- **SHORT EXERCISE**: Extract the lines of the material below, beginning with the first and ending with the line that holds "COL = SC.collection". Skip every picture.

-- start of THE INPUT --

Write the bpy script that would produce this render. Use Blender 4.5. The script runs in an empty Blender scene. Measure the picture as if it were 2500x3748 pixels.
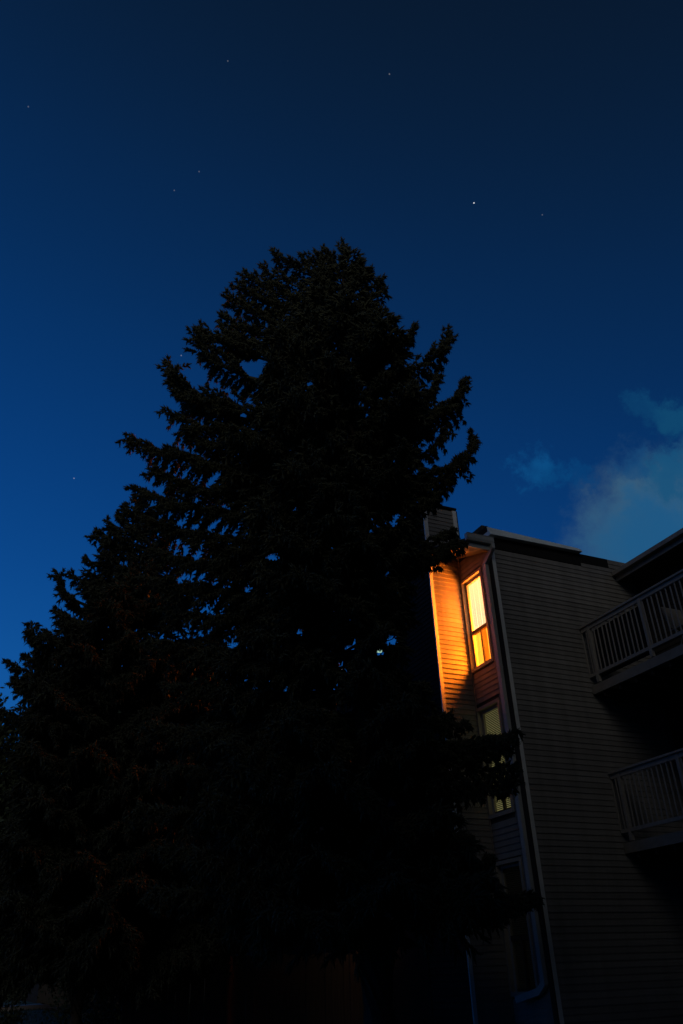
import bpy, math, random
import numpy as np
from mathutils import Matrix, Vector

SC = bpy.context.scene
COL = SC.collection

# ------------------------------------------------------------------ camera
R = ((0.91182323, 0.18250145, 0.3677929),
     (-0.40922099, 0.47685796, 0.77791045),
     (-0.03341518, -0.85982539, 0.50949359))
cam_d = bpy.data.cameras.new('camera')
cam = bpy.data.objects.new('camera', cam_d)
COL.objects.link(cam)
cam_d.sensor_fit = 'VERTICAL'
cam_d.sensor_height = 36.0
cam_d.lens = 2897.0 / 3748.0 * 36.0
cam_d.clip_start = 0.05
cam_d.clip_end = 3000
cam.matrix_world = Matrix(((R[0][0], -R[0][1], -R[0][2], 0.0),
                           (R[1][0], -R[1][1], -R[1][2], 0.0),
                           (R[2][0], -R[2][1], -R[2][2], 1.6),
                           (0, 0, 0, 1)))
SC.camera = cam

# ------------------------------------------------------------------ night sky
def srgb(r, g, b):
    f = lambda c: (c / 12.92) if c <= 0.04045 else ((c + 0.055) / 1.055) ** 2.4
    return (f(r / 255), f(g / 255), f(b / 255), 1)

W = bpy.data.worlds.new('World')
SC.world = W
W.use_nodes = True
nt = W.node_tree
nt.nodes.clear()
def N(t, **kw):
    n = nt.nodes.new(t)
    for k, v in kw.items():
        setattr(n, k, v)
    return n
def math_n(op, a, b=None, c=None, clamp=False):
    n = N('ShaderNodeMath', operation=op)
    n.use_clamp = clamp
    for i, v in enumerate((a, b, c)):
        if v is None: continue
        if isinstance(v, (int, float)): n.inputs[i].default_value = v
        else: nt.links.new(v, n.inputs[i])
    return n.outputs[0]
def dot_n(vec, d):
    n = N('ShaderNodeVectorMath', operation='DOT_PRODUCT')
    nt.links.new(vec, n.inputs[0]); n.inputs[1].default_value = d
    return n.outputs['Value']
tc = N('ShaderNodeTexCoord')
nrm = N('ShaderNodeVectorMath', operation='NORMALIZE')
nt.links.new(tc.outputs['Generated'], nrm.inputs[0])
D = nrm.outputs[0]
sep = N('ShaderNodeSeparateXYZ'); nt.links.new(D, sep.inputs[0])
ga = math.radians(108)
glow = dot_n(D, (math.cos(ga), math.sin(ga), 0.06))
zabs = math_n('ABSOLUTE', sep.outputs['Z'])
a = math_n('MULTIPLY_ADD', glow, 0.20, 0.06)
b0 = math_n('MULTIPLY_ADD', zabs, -0.80, 0.80)
b1 = math_n('MULTIPLY_ADD', glow, 0.2, 0.8)
b = math_n('MULTIPLY', b0, b1)
t = math_n('ADD', a, b, clamp=True)
ramp = N('ShaderNodeValToRGB')
nt.links.new(t, ramp.inputs[0])
cr = ramp.color_ramp
cr.interpolation = 'B_SPLINE'
stops = [(0.0, (9, 17, 30)), (0.12, (9, 21, 38)), (0.22, (8, 27, 50)), (0.33, (7, 37, 74)),
         (0.46, (6, 48, 98)), (0.62, (8, 62, 126)), (0.78, (14, 80, 152)), (1.0, (30, 104, 176))]
while len(cr.elements) < len(stops): cr.elements.new(0.5)
for e, (p, c) in zip(cr.elements, stops):
    e.position = p; e.color = srgb(*c)
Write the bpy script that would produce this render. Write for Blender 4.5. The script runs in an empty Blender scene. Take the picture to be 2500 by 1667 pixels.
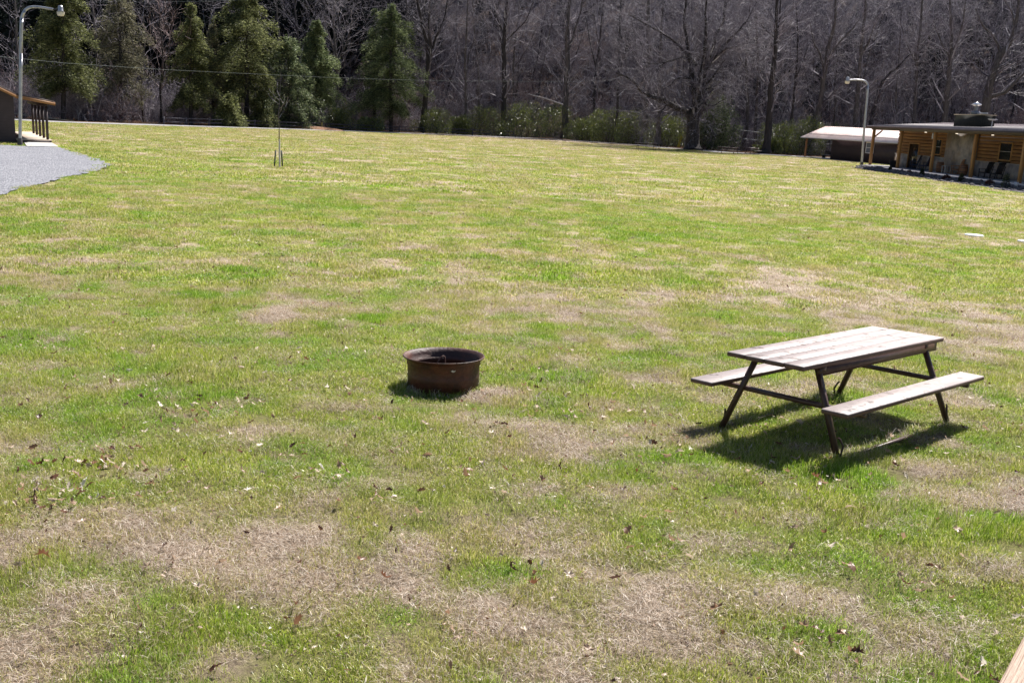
import bpy, math, random
import numpy as np
from mathutils import Vector, Matrix, Euler
R=math.radians
random.seed(7); rng=np.random.default_rng(11)
scene=bpy.context.scene; COL=scene.collection
# ------------------------------------------------------------------ camera, sky, sun, exposure
F,PITCH,ROLL,CH=2431.,R(12.76),R(3.11),2.61
CX,CY=1250.,833.5
_fw=np.array([0,math.cos(PITCH),-math.sin(PITCH)]); _up=np.array([0,math.sin(PITCH),math.cos(PITCH)]); _rt=np.array([1.,0,0])
RT=math.cos(ROLL)*_rt+math.sin(ROLL)*_up; UP=-math.sin(ROLL)*_rt+math.cos(ROLL)*_up; FW=_fw
cd=bpy.data.cameras.new('camera'); cam=bpy.data.objects.new('camera',cd); COL.objects.link(cam)
cd.sensor_width=36; cd.lens=F/2500*36; cd.clip_start=.05; cd.clip_end=2000
m=Matrix(((RT[0],UP[0],-FW[0]),(RT[1],UP[1],-FW[1]),(RT[2],UP[2],-FW[2]))).to_4x4(); m.translation=(0,0,CH)
cam.matrix_world=m; scene.camera=cam
SUN_EL,SUN_AZ=R(51.5),R(59)          # azimuth measured from +x towards +y
w=bpy.data.worlds.new('World'); scene.world=w; w.use_nodes=True
nt=w.node_tree; nt.nodes.clear()
sky=nt.nodes.new('ShaderNodeTexSky'); sky.sky_type='NISHITA'; sky.sun_disc=False
sky.sun_elevation=SUN_EL; sky.sun_rotation=R(90)-SUN_AZ
bg=nt.nodes.new('ShaderNodeBackground'); bg.inputs[1].default_value=.055
wo=nt.nodes.new('ShaderNodeOutputWorld'); nt.links.new(sky.outputs[0],bg.inputs[0]); nt.links.new(bg.outputs[0],wo.inputs[0])
sl=bpy.data.lights.new('sun','SUN'); sl.energy=5.0; sl.angle=R(.55); sl.color=(1,.955,.89)
so=bpy.data.objects.new('sun',sl); COL.objects.link(so)
sd=Vector((math.cos(SUN_EL)*math.cos(SUN_AZ),math.cos(SUN_EL)*math.sin(SUN_AZ),math.sin(SUN_EL)))
so.rotation_euler=sd.to_track_quat('Z','Y').to_euler(); so.location=sd*60
vs=scene.view_settings; vs.view_transform='Standard'; vs.look='None'; vs.exposure=0.8; vs.gamma=1
cy=scene.cycles; cy.max_bounces=6; cy.diffuse_bounces=3; cy.glossy_bounces=2; cy.transmission_bounces=4; cy.transparent_max_bounces=4
cy.caustics_reflective=False;cy.caustics_refractive=False;cy.sample_clamp_indirect=4; cy.use_adaptive_sampling=True

# ------------------------------------------------------------------ noise and terrain
def _hash(ix,iy,s):
    h=(ix.astype(np.int64)*374761393+iy.astype(np.int64)*668265263+s*974634777)&0x7fffffff
    h=((h^(h>>13))*1274126177)&0x7fffffff
    return ((h^(h>>16))&0xffff)/65535.
def vn(x,y,s=0):
    x=np.asarray(x,float); y=np.asarray(y,float)
    ix=np.floor(x); iy=np.floor(y); fx=x-ix; fy=y-iy
    fx=fx*fx*(3-2*fx); fy=fy*fy*(3-2*fy)
    a=_hash(ix,iy,s); b=_hash(ix+1,iy,s); c=_hash(ix,iy+1,s); d=_hash(ix+1,iy+1,s)
    return (a*(1-fx)+b*fx)*(1-fy)+(c*(1-fx)+d*fx)*fy-.5
def fbm(x,y,sc,o=3,s=0):
    r=0;a=1
    for i in range(o):
        r=r+a*vn(x/sc*2**i+17.3*i,y/sc*2**i-9.1*i,s+i*7); a*=.55
    return r
def zg(x,y):
    x=np.asarray(x,float); y=np.asarray(y,float)
    t=np.clip((y+1)/24,0,1)
    z=.218-.6*(3*t*t-2*t**3)
    z=z+.018*np.clip(x-3.03,-14,14)*np.exp(-((y-9)/9)**2)
    return z
def relief(x,y):
    x=np.asarray(x,float);y=np.asarray(y,float)
    return (.045*fbm(x,y,.55,2,61)+.05*fbm(x,y,1.6,2,31))*np.exp(-np.maximum(y-10,0)/16)*(1-np.exp(-((x+.7)**2+(y-9.87)**2)/.5))-.085*np.exp(-((x+.7)**2+(y-9.87)**2)/.35)
def zl(x,y): return zg(x,y)+relief(x,y)
def zgf(x,y): return float(zg(x,y))
def ray(px,py): return FW+RT*(px-CX)/F+UP*(CY-py)/F
def at(px,py,h=0.):
    d=ray(px,py); z=-.38+h
    for i in range(40):
        t=(z-CH)/d[2]; P=d*t; z=.5*z+.5*(zgf(P[0],P[1])+h)
    return Vector((P[0],P[1],z))
def atD(px,py,D):
    d=ray(px,py); t=D/d[1]; return Vector((d[0]*t,D,CH+d[2]*t))
def gD(px,D):
    P=atD(px,300,D); return Vector((P.x,D,zgf(P.x,D)))

# ------------------------------------------------------------------ mesh helpers
def tag(o,label=None,cat=None,group=None,kind=None):
    if label: o['label']=label
    if cat: o['category']=cat
    if group: o['group']=group
    if kind: o['kind']=kind
    return o
def thing(name,label,cat,loc=(0,0,0),rotz=0,group=None):
    o=bpy.data.objects.new(name,None); COL.objects.link(o); o.location=loc; o.rotation_euler=(0,0,rotz); o.empty_display_size=.2
    return tag(o,label,cat,group)
def mk(name,V,Fs,mat,parent=None,smooth=False,attrs=None,link=True):
    """V (n,3); Fs list of (m,k) int arrays"""
    me=bpy.data.meshes.new(name); V=np.asarray(V,np.float32)
    Fs=[np.asarray(f,np.int32) for f in Fs if len(f)]
    me.vertices.add(len(V)); me.vertices.foreach_set('co',V.ravel())
    nl=sum(f.size for f in Fs); nf=sum(len(f) for f in Fs)
    me.loops.add(nl); me.loops.foreach_set('vertex_index',np.concatenate([f.ravel() for f in Fs]))
    me.polygons.add(nf); st=[];p=0
    for f in Fs:
        st.append(p+np.arange(len(f))*f.shape[1]); p+=f.size
    me.polygons.foreach_set('loop_start',np.concatenate(st).astype(np.int32))
    if smooth: me.polygons.foreach_set('use_smooth',np.ones(nf,bool))
    me.update(calc_edges=True)
    for k,(dom,arr) in (attrs or {}).items():
        a=me.attributes.new(k,'FLOAT',dom); a.data.foreach_set('value',np.asarray(arr,np.float32))
    if mat: me.materials.append(mat)
    o=bpy.data.objects.new(name,me)
    if link: COL.objects.link(o)
    if parent is not None: o.parent=parent
    return o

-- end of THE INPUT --

- **SOLUTION**:
Write the bpy script that would produce this render. Use Blender 4.5. The script runs in an empty Blender scene. Measure the picture as if it were 2500x3748 pixels.
import bpy, math, random
import numpy as np
from mathutils import Matrix, Vector

SC = bpy.context.scene
COL = SC.collection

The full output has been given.